History gives us examples. Andy Grove at Intel famously institutionalized "constructive confrontation" and rigorous OKRs, explicitly binding executives, including himself, to objective measures of performance. It wasn't a loss of power; it was the foundation of Intel's execution culture and competitive edge.

CBC is cut from the same cloth. It doesn't magically enforce itself; it makes accountability legible, so leaders either live their stated values or reveal that they don't.

bigbadfeline 2 days ago | parent | next [-]

> CBC is cut from the same cloth. It doesn't magically enforce itself;

True, it doesn't, then what enforces it?

> Andy Grove & Intel's execution culture

Great example, and what happened next with his culture, him personally and why?

> it makes accountability legible, so leaders either live their stated values or reveal that they don't.

It could make a lot of good things happen... if it was somehow enforced, if it was implemented properly and supplied with adequate resources. None of these issues have been resolved, the rest is a pie in the sky.

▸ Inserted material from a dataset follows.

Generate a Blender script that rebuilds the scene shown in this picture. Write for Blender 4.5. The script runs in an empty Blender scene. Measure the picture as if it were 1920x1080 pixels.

alnewkirkcom 2 days ago | parent [-]

You're asking the right question: what enforces it?

Think about how societies enforce contracts in general. Governments could, in theory, just stop enforcing citizen/property rights or contracts. But they don't, because if they did, trust collapses, citizens revolt, and the system breaks down. Enforcement isn't about perfection; it's about enough stability that the system holds together.

CBC operates similarly. It doesn't create a new enforcement mechanism out of thin air, but it gives existing ones (boards, investors, regulators, peers, employees) something concrete to hold leaders to. Without CBC, there's no "thing" to point to when accountability is challenged. With it, there is.

And just like with governments, the possibility of negative consequences (talent attrition, investor pressure, loss of credibility) is what incentivizes leaders to treat the agreement seriously. CBC isn't pie in the sky; it's infrastructure for accountability. Enforcement comes from the same place it always has: the need for trust and legitimacy to keep the system functioning.

ebcode 2 days ago | parent | prev [-]

Can you recommend any good resources on Andy Grove besides “Only the Paranoid Survive”? That’s the only one I’m familiar with.